# [Directions]
Copy out all the data, word for word.

━━━━━ Provided material ━━━━━

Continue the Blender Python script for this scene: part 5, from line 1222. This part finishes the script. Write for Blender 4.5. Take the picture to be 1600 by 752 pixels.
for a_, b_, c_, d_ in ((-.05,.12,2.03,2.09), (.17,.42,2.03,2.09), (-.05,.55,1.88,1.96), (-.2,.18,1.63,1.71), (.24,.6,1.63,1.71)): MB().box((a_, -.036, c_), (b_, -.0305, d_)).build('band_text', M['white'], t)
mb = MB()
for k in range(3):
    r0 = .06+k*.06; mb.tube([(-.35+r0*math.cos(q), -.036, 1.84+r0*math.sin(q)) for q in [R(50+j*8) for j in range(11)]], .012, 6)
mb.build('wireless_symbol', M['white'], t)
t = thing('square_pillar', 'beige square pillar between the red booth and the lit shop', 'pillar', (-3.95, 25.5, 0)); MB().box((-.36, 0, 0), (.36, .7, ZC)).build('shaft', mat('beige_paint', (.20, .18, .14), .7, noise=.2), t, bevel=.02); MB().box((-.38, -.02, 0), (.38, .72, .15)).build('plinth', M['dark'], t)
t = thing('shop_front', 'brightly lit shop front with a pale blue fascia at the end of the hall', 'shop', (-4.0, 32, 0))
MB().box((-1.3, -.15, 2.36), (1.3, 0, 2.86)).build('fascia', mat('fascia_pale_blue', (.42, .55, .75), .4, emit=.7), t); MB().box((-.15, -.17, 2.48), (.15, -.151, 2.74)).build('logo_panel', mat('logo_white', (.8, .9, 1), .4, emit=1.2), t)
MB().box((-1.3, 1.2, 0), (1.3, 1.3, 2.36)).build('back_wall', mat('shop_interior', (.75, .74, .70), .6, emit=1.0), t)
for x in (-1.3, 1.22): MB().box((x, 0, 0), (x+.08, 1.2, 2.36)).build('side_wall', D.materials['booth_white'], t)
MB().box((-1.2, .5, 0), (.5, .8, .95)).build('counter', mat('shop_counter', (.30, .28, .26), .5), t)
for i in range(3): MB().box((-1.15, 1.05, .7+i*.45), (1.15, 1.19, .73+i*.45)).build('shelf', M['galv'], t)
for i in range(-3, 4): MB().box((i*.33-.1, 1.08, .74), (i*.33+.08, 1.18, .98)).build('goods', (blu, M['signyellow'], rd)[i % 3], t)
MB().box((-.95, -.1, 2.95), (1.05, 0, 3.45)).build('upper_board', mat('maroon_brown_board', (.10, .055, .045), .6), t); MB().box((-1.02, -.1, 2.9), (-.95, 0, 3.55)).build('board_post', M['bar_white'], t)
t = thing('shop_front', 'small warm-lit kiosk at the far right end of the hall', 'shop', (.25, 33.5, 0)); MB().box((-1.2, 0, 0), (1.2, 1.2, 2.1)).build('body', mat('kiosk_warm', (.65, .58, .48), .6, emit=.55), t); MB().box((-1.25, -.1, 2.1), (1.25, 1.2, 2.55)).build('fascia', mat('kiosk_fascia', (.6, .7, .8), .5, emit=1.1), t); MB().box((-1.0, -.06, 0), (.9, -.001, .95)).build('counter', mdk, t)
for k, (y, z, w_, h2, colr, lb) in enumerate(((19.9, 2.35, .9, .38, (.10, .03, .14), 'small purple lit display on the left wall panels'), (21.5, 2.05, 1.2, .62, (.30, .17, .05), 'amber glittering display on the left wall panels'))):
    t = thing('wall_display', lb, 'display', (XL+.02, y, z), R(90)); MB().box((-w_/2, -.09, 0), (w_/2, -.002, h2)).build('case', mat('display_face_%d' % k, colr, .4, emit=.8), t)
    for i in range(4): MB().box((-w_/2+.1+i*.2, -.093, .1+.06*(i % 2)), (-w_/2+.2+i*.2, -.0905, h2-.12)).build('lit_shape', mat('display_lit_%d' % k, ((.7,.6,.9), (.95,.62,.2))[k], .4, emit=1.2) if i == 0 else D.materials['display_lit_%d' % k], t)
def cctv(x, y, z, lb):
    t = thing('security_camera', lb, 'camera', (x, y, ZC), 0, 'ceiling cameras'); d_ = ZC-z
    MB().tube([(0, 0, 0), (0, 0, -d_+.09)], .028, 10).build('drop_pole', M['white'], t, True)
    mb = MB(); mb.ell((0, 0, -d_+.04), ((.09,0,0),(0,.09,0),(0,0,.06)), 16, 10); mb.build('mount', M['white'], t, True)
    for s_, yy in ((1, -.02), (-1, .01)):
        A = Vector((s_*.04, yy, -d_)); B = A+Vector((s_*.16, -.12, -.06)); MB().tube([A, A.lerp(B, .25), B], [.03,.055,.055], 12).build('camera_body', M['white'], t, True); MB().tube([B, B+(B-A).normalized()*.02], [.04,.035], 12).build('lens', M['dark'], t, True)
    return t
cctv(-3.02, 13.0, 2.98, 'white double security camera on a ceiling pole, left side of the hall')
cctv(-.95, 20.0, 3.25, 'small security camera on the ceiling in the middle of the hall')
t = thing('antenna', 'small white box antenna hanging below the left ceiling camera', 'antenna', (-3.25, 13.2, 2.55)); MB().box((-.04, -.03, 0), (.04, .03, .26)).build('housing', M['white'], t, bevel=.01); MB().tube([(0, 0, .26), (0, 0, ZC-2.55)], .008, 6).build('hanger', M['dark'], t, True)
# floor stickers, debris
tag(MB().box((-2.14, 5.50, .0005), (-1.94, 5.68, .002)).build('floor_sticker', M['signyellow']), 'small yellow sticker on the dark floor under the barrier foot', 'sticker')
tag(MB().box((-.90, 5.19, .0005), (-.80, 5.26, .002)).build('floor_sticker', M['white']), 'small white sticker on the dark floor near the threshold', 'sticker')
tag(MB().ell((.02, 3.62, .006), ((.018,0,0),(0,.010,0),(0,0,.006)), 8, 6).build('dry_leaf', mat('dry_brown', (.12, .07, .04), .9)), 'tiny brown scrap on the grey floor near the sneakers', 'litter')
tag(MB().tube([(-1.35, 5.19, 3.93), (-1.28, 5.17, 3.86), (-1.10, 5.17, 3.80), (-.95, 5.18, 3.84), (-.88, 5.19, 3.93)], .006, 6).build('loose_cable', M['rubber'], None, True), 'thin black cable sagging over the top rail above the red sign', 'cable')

━━━━━

# [Solution for this problem]
Continue the Blender Python script for this scene: part 5, from line 1222. This part finishes the script. Write for Blender 4.5. Take the picture to be 1600 by 752 pixels.
for a_, b_, c_, d_ in ((-.05,.12,2.03,2.09), (.17,.42,2.03,2.09), (-.05,.55,1.88,1.96), (-.2,.18,1.63,1.71), (.24,.6,1.63,1.71)): MB().box((a_, -.036, c_), (b_, -.0305, d_)).build('band_text', M['white'], t)
mb = MB()
for k in range(3):
    r0 = .06+k*.06; mb.tube([(-.35+r0*math.cos(q), -.036, 1.84+r0*math.sin(q)) for q in [R(50+j*8) for j in range(11)]], .012, 6)
mb.build('wireless_symbol', M['white'], t)
t = thing('square_pillar', 'beige square pillar between the red booth and the lit shop', 'pillar', (-3.95, 25.5, 0)); MB().box((-.36, 0, 0), (.36, .7, ZC)).build('shaft', mat('beige_paint', (.20, .18, .14), .7, noise=.2), t, bevel=.02); MB().box((-.38, -.02, 0), (.38, .72, .15)).build('plinth', M['dark'], t)
t = thing('shop_front', 'brightly lit shop front with a pale blue fascia at the end of the hall', 'shop', (-4.0, 32, 0))
MB().box((-1.3, -.15, 2.36), (1.3, 0, 2.86)).build('fascia', mat('fascia_pale_blue', (.42, .55, .75), .4, emit=.7), t); MB().box((-.15, -.17, 2.48), (.15, -.151, 2.74)).build('logo_panel', mat('logo_white', (.8, .9, 1), .4, emit=1.2), t)
MB().box((-1.3, 1.2, 0), (1.3, 1.3, 2.36)).build('back_wall', mat('shop_interior', (.75, .74, .70), .6, emit=1.0), t)
for x in (-1.3, 1.22): MB().box((x, 0, 0), (x+.08, 1.2, 2.36)).build('side_wall', D.materials['booth_white'], t)
MB().box((-1.2, .5, 0), (.5, .8, .95)).build('counter', mat('shop_counter', (.30, .28, .26), .5), t)
for i in range(3): MB().box((-1.15, 1.05, .7+i*.45), (1.15, 1.19, .73+i*.45)).build('shelf', M['galv'], t)
for i in range(-3, 4): MB().box((i*.33-.1, 1.08, .74), (i*.33+.08, 1.18, .98)).build('goods', (blu, M['signyellow'], rd)[i % 3], t)
MB().box((-.95, -.1, 2.95), (1.05, 0, 3.45)).build('upper_board', mat('maroon_brown_board', (.10, .055, .045), .6), t); MB().box((-1.02, -.1, 2.9), (-.95, 0, 3.55)).build('board_post', M['bar_white'], t)
t = thing('shop_front', 'small warm-lit kiosk at the far right end of the hall', 'shop', (.25, 33.5, 0)); MB().box((-1.2, 0, 0), (1.2, 1.2, 2.1)).build('body', mat('kiosk_warm', (.65, .58, .48), .6, emit=.55), t); MB().box((-1.25, -.1, 2.1), (1.25, 1.2, 2.55)).build('fascia', mat('kiosk_fascia', (.6, .7, .8), .5, emit=1.1), t); MB().box((-1.0, -.06, 0), (.9, -.001, .95)).build('counter', mdk, t)
for k, (y, z, w_, h2, colr, lb) in enumerate(((19.9, 2.35, .9, .38, (.10, .03, .14), 'small purple lit display on the left wall panels'), (21.5, 2.05, 1.2, .62, (.30, .17, .05), 'amber glittering display on the left wall panels'))):
    t = thing('wall_display', lb, 'display', (XL+.02, y, z), R(90)); MB().box((-w_/2, -.09, 0), (w_/2, -.002, h2)).build('case', mat('display_face_%d' % k, colr, .4, emit=.8), t)
    for i in range(4): MB().box((-w_/2+.1+i*.2, -.093, .1+.06*(i % 2)), (-w_/2+.2+i*.2, -.0905, h2-.12)).build('lit_shape', mat('display_lit_%d' % k, ((.7,.6,.9), (.95,.62,.2))[k], .4, emit=1.2) if i == 0 else D.materials['display_lit_%d' % k], t)
def cctv(x, y, z, lb):
    t = thing('security_camera', lb, 'camera', (x, y, ZC), 0, 'ceiling cameras'); d_ = ZC-z
    MB().tube([(0, 0, 0), (0, 0, -d_+.09)], .028, 10).build('drop_pole', M['white'], t, True)
    mb = MB(); mb.ell((0, 0, -d_+.04), ((.09,0,0),(0,.09,0),(0,0,.06)), 16, 10); mb.build('mount', M['white'], t, True)
    for s_, yy in ((1, -.02), (-1, .01)):
        A = Vector((s_*.04, yy, -d_)); B = A+Vector((s_*.16, -.12, -.06)); MB().tube([A, A.lerp(B, .25), B], [.03,.055,.055], 12).build('camera_body', M['white'], t, True); MB().tube([B, B+(B-A).normalized()*.02], [.04,.035], 12).build('lens', M['dark'], t, True)
    return t
cctv(-3.02, 13.0, 2.98, 'white double security camera on a ceiling pole, left side of the hall')
cctv(-.95, 20.0, 3.25, 'small security camera on the ceiling in the middle of the hall')
t = thing('antenna', 'small white box antenna hanging below the left ceiling camera', 'antenna', (-3.25, 13.2, 2.55)); MB().box((-.04, -.03, 0), (.04, .03, .26)).build('housing', M['white'], t, bevel=.01); MB().tube([(0, 0, .26), (0, 0, ZC-2.55)], .008, 6).build('hanger', M['dark'], t, True)
# floor stickers, debris
tag(MB().box((-2.14, 5.50, .0005), (-1.94, 5.68, .002)).build('floor_sticker', M['signyellow']), 'small yellow sticker on the dark floor under the barrier foot', 'sticker')
tag(MB().box((-.90, 5.19, .0005), (-.80, 5.26, .002)).build('floor_sticker', M['white']), 'small white sticker on the dark floor near the threshold', 'sticker')
tag(MB().ell((.02, 3.62, .006), ((.018,0,0),(0,.010,0),(0,0,.006)), 8, 6).build('dry_leaf', mat('dry_brown', (.12, .07, .04), .9)), 'tiny brown scrap on the grey floor near the sneakers', 'litter')
tag(MB().tube([(-1.35, 5.19, 3.93), (-1.28, 5.17, 3.86), (-1.10, 5.17, 3.80), (-.95, 5.18, 3.84), (-.88, 5.19, 3.93)], .006, 6).build('loose_cable', M['rubber'], None, True), 'thin black cable sagging over the top rail above the red sign', 'cable')